Many have asked the unanswerable questions: Why was she in such a rush? Why did she drag her companions on a plane when both expressly wished to avoid the dangers of air travel? Was it all about her husband Clark Gable cheating on her? Or was there something more than this? It’s been hypothesized that Carole believed, or had it confirmed in Indianapolis, that she was pregnant and wanted to rush home to tell Gable. This explanation would solve the problem of obtaining the buy in of her companions to get home ASAP. But after at least two miscarriages and a procedure at Johns Hopkins to “clean her out” in efforts to get pregnant, would she put her reproductive system through this particular 19.5 hours of hell? We will never know the answers, assuring that this aspect of the mystery of Flight 3 will remain.

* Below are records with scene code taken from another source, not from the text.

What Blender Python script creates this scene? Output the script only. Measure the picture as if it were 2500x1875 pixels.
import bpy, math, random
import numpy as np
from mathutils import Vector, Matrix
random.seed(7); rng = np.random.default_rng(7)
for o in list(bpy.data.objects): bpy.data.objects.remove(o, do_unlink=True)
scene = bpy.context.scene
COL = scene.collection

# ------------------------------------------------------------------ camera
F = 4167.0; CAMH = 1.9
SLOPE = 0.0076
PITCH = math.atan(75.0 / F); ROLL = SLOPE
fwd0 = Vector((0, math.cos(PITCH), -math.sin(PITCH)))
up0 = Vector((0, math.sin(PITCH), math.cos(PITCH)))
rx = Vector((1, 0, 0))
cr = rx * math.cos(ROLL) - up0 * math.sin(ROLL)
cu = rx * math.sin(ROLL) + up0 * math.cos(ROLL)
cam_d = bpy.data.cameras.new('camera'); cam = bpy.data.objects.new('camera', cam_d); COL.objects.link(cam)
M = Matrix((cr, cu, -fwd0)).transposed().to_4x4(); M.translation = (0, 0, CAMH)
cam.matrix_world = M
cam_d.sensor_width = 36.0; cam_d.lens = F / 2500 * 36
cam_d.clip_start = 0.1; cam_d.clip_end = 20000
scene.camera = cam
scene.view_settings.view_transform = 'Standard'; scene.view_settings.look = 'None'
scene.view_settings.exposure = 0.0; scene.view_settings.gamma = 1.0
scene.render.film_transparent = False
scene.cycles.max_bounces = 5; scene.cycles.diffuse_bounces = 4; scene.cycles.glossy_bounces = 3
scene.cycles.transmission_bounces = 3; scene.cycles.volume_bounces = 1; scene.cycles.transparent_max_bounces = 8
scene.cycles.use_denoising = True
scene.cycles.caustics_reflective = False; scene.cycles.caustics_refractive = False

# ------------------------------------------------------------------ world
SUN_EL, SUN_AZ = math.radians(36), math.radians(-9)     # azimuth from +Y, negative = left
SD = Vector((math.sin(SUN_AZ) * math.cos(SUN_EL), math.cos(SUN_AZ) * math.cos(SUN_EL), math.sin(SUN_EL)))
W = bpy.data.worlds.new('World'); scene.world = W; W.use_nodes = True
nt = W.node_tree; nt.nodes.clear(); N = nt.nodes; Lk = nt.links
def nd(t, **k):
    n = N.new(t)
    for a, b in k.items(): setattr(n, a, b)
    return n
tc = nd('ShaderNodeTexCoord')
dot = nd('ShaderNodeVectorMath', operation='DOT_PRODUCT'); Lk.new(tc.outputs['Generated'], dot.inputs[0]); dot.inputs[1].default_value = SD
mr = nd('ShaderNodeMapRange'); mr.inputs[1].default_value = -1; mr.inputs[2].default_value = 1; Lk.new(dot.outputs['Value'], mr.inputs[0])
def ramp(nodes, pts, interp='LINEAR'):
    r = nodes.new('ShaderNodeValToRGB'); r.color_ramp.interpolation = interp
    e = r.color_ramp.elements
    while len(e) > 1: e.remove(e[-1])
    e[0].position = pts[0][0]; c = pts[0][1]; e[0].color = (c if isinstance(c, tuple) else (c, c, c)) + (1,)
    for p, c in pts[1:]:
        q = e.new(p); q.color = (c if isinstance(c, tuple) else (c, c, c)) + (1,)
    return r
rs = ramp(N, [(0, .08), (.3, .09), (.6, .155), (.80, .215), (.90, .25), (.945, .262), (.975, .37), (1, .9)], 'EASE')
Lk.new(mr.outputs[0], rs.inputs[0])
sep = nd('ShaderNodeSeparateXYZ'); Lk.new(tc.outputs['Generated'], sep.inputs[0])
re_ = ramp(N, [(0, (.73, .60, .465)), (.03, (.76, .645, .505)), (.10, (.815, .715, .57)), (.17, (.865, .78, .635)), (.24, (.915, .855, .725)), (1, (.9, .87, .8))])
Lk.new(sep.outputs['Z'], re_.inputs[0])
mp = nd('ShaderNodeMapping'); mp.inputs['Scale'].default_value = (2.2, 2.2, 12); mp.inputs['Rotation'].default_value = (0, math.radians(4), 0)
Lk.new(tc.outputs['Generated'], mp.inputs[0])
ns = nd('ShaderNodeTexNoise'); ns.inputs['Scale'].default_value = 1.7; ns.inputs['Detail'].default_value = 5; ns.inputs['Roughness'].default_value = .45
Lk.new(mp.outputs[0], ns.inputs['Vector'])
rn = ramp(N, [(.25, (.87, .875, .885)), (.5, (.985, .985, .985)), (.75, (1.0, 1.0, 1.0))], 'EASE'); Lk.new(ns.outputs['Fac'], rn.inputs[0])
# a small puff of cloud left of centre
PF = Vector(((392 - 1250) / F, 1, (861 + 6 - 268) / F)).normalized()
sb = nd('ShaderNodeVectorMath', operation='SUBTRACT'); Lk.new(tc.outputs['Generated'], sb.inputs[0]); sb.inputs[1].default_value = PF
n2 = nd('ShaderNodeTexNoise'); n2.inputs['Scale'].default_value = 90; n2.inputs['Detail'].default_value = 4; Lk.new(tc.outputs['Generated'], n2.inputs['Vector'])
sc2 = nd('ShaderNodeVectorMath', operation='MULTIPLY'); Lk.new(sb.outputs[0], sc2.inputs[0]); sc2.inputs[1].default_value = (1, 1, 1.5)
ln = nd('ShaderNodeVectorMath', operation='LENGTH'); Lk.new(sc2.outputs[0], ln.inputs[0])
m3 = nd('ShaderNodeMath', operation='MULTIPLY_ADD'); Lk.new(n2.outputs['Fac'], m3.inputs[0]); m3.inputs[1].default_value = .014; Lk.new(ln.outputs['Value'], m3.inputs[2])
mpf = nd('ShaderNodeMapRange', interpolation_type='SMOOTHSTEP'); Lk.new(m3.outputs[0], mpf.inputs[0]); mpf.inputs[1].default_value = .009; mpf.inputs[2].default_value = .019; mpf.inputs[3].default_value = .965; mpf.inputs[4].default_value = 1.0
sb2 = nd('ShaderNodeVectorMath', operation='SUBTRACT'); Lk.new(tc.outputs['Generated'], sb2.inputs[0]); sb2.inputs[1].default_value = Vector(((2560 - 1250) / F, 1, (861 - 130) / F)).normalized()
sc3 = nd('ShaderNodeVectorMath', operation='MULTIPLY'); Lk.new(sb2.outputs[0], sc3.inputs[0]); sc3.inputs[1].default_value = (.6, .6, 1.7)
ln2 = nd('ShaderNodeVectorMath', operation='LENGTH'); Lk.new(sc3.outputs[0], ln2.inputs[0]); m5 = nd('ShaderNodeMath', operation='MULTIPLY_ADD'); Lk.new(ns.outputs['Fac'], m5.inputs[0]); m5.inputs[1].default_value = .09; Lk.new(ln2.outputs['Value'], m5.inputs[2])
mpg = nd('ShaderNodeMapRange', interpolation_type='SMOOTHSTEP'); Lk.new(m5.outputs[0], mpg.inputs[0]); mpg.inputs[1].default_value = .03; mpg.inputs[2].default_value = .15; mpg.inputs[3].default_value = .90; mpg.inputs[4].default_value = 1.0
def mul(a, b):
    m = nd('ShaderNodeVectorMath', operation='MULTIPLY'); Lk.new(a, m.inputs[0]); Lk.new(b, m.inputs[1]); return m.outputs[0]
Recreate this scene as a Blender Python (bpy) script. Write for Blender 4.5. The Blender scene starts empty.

I ended my Twitter effort on Friday night with TWA Control cutting off any further public information about Flight 3 when it was clear that the plane had crashed. Several people confirmed for me later what I already knew: Those last moments are chilling to re-live, no matter how often we do it.

Some people heard of the real-time Twitter feed and signed on after events had transpired, so I have been issuing sporadic updates about goings-on at the scene and thinking about the fact that when Carole Lombard’s marathon ended, Clark Gable’s began. With no warning what was coming or how brutal it would all be, Gable never had a chance.